The Stone Cage, by Nicholas Stuart Gray, with illustrations by the author

This wonderful novel is an inspired riff on the fairy tale Rapunzel, seen through the eyes of the witch’s familiars: the cynical, witty and hard-bitten cat Tomlyn, and the pompous, timid but kind raven Marshall. Magical, touching and inventive, with a touch as light as it is deep, it’s a novel I read several times as a child, its enchanting atmosphere and pacy story thrilling me every time. Rereading it as an adult I have been struck anew by its beautiful lightness of touch, perfect pitch and wit.



Seven Crystal Balls/Prisoners of the Sun, written and illustrated by Hergé

I know, it’s two books but it’s really the one adventure in two parts, so I’m putting them both in as one. Brought up as a French-speaking child with BD (bande dessinées, or comic books), I especially loved the Tintin books and devoured every single one more than once. But this adventure of the little quiffed reporter and his faithful friends Captain Haddock and Snowy(Milou in the French original I read) with its hint of the supernatural along with the exciting adventure and humour that is so characteristic of the series, was my top favourite. I still love reading it–and indeed all the Tintin books–and find them a great comfort if I am ill!









Finn Family Moomintroll, written and illustrated by Tove Jannsson

I loved all the Moomintroll books but I am singling out this one because appropriately enough it was the first one I read and I immediately clicked with the atmosphere, characters and general sense of a world that you just didn’t want to leave. Its playful oddness was a part of a magic that was hard to describe to friends who hadn’t fallen under its spell yet, but it’s one that has stayed with me into adulthood.

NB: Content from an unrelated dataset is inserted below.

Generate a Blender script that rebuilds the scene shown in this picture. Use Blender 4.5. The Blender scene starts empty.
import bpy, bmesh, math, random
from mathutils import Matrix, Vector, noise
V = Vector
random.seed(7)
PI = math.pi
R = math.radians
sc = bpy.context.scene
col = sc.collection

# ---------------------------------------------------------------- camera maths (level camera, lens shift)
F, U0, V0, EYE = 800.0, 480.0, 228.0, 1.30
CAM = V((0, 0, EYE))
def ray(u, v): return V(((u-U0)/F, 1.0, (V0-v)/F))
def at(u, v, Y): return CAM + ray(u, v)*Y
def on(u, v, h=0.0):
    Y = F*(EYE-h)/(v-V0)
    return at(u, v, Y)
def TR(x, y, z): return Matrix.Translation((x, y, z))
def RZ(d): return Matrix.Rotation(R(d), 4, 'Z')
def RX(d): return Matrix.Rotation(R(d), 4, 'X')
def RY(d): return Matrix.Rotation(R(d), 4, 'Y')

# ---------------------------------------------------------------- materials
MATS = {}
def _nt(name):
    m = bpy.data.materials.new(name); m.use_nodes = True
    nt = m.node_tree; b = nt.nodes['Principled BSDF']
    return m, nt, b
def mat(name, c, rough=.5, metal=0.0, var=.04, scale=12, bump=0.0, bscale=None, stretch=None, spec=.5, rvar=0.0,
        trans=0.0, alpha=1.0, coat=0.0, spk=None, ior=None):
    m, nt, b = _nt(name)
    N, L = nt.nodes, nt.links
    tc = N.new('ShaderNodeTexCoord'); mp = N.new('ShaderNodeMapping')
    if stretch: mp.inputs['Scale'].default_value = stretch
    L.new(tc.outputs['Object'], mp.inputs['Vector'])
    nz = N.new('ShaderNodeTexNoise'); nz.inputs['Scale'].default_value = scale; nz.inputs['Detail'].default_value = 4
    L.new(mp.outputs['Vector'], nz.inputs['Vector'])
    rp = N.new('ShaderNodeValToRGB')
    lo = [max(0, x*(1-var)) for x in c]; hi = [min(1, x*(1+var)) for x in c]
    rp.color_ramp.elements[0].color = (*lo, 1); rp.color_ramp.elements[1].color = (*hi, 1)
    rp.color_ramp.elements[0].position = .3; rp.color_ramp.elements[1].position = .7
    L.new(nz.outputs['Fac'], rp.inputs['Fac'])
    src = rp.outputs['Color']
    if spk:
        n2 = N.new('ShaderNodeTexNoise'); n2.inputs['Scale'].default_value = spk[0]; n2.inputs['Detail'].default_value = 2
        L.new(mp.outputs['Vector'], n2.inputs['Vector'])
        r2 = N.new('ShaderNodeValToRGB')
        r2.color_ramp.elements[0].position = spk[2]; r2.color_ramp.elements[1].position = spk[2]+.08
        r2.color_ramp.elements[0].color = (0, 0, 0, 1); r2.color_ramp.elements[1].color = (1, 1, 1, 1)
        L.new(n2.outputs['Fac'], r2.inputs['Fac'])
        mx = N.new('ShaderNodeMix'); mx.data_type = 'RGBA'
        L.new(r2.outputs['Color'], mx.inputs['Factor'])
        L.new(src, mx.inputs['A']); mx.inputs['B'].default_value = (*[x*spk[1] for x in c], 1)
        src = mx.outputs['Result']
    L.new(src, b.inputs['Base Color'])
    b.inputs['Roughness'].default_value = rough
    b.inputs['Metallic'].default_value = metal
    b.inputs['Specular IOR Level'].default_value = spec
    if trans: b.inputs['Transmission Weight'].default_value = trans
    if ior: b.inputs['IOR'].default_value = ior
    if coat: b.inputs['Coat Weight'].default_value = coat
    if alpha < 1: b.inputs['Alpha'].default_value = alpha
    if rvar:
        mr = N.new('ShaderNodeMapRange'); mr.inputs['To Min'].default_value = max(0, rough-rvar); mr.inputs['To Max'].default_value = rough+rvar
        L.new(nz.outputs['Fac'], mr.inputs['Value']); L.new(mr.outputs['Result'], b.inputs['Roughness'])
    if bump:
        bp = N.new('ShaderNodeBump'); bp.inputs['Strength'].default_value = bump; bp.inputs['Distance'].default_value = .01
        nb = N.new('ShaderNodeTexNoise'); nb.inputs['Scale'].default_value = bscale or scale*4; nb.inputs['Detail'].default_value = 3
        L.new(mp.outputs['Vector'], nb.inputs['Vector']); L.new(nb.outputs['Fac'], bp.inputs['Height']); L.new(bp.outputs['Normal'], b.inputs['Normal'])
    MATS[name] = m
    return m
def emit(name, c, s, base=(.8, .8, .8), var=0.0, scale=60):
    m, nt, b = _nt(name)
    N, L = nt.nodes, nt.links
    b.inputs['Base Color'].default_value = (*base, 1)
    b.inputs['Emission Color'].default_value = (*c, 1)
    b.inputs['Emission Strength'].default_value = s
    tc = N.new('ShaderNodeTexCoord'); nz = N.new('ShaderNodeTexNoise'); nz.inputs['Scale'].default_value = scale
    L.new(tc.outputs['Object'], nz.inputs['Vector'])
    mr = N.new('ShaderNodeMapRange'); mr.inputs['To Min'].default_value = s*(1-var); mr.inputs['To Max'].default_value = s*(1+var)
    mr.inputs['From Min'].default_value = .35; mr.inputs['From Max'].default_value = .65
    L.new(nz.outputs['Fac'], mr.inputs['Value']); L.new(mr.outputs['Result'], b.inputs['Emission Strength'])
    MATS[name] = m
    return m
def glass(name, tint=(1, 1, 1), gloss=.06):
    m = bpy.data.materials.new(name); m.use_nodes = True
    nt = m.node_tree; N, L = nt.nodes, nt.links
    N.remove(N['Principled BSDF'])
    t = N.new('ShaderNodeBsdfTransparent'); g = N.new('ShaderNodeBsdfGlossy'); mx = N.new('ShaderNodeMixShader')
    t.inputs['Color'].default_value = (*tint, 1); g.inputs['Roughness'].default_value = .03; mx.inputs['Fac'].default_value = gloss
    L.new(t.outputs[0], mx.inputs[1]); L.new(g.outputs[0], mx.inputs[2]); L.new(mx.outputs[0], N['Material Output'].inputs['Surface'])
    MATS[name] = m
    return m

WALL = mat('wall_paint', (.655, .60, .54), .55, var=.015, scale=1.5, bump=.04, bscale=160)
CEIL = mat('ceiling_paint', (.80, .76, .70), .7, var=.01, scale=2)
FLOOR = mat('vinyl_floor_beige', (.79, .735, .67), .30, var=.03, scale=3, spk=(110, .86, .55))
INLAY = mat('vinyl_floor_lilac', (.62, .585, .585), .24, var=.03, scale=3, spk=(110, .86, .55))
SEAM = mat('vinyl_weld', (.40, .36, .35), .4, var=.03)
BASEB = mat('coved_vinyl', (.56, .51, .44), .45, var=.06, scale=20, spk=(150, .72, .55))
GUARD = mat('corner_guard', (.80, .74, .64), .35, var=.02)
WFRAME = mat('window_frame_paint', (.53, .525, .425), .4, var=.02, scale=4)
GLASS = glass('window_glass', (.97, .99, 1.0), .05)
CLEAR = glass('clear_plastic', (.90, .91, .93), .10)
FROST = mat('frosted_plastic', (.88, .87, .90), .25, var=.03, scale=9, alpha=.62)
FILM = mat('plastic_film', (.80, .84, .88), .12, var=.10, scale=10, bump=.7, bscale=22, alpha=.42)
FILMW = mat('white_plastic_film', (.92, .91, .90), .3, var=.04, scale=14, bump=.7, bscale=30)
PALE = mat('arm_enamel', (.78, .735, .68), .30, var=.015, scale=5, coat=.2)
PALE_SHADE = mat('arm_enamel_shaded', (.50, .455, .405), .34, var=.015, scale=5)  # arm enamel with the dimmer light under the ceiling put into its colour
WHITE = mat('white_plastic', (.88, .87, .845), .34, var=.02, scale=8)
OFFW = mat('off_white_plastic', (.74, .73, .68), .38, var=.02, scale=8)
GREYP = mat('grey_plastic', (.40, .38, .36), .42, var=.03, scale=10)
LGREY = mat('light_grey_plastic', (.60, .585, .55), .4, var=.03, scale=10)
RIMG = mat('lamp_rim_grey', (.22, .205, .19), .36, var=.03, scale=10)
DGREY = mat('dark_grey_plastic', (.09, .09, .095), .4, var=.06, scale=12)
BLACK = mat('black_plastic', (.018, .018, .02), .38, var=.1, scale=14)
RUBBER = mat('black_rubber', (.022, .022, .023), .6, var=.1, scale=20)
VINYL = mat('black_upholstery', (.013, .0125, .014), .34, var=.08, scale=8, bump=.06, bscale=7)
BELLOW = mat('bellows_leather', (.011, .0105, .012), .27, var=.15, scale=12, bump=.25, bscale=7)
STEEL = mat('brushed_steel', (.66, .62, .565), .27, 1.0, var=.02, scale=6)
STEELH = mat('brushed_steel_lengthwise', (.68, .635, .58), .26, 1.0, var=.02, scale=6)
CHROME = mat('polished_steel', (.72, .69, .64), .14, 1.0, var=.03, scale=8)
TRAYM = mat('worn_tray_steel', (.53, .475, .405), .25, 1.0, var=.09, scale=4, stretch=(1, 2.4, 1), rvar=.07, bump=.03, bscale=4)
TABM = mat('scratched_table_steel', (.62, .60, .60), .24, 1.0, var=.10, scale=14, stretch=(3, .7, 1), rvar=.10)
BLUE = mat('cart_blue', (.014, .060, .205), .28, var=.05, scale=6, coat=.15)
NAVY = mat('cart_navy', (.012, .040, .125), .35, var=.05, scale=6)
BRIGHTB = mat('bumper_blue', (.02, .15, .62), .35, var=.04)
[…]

A Hundred Million Francs, by Paul Berna

This French novel, which I read under its original title of Le Cheval sans tête, is unusual as a children’s adventure story in that it is set in shabby city streets–Paris, in this case. A group of friends, street urchins running wild in a poor neighbourhood, find a headless rocking horse at the tip and restore it to play with: but soon discover that their new acquisition interests some very dodgy people! How the kids find out the truth and outwit a ruthless gang of thieves is a story full of twist and turns and I loved it. The characters, like Gaby the leader of the urchins and Marion with her pack of stray dogs, are absolutely fabulous and the setting of backstreet Paris was one that felt both familiar and exotic to me, as my family comes from the South of France and at the time I had never been to Paris.










The Silver Brumby, by Elyne Mitchell

This was one of the wonderful classic Australian novels I discovered in childhood and I still remember the huge thrill of reading about the extraordinary adventures of Thowra, Bel-Bel, Yarraman, Golden and the rest of the brumbies in the grand Snowy River country. I loved horses as a child and even learned to ride, but I didn’t really take to most horse books, finding them too tame–until I found The Silver Brumby. Then I had to read every one in the series but the first one remains my favourite.